Ontem pela janela de casa dava pra ouvir o barulho da Avenida Paulista, onde estava tendo gente, vida, bloco e show da Daniela Mercury. Só que há uns dias eu apaguei os aplicativos do Facebook e do Twitter do celular numa tentativa de substituir o FOMO pela vontade interna de estar comigo mesma, de arrumar a casa, de sobriedade. 

O Carnaval, esse período que a gente passa brilhando e extravasando o que quer que seja que a gente precise extravasar, é divino, maravilhoso e necessário. Mas só porque a gente não faz dele nosso modo normal. Não é possível viver no Carnaval o tempo todo.
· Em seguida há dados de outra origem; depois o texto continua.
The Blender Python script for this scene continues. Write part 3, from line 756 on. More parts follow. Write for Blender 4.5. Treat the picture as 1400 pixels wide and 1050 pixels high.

A vida é chata e, se você é adulto e trabalha, é mais chata ainda. Viver aventuras, se divertir e ver o mundo é essencial, verdade. Mas permanência é importante. A chatice da vida é absolutamente necessária para que você possa ir em frente. 

Na revista Piauí desse mês tem a tradução de um perfil do Leonard Cohen, publicado originalmente na revista The New Yorker, com uma fala que resume esse desejo: “Chega um ponto da vida em que você tem a oportunidade de pôr a casa em ordem. É um clichê, mas as pessoas costumam subestimar o alívio que isso proporciona, em todos os níveis. Pôr a casa em ordem, quando você pode, é uma das atividades mais reconfortantes que existem”. Tá certo, ele.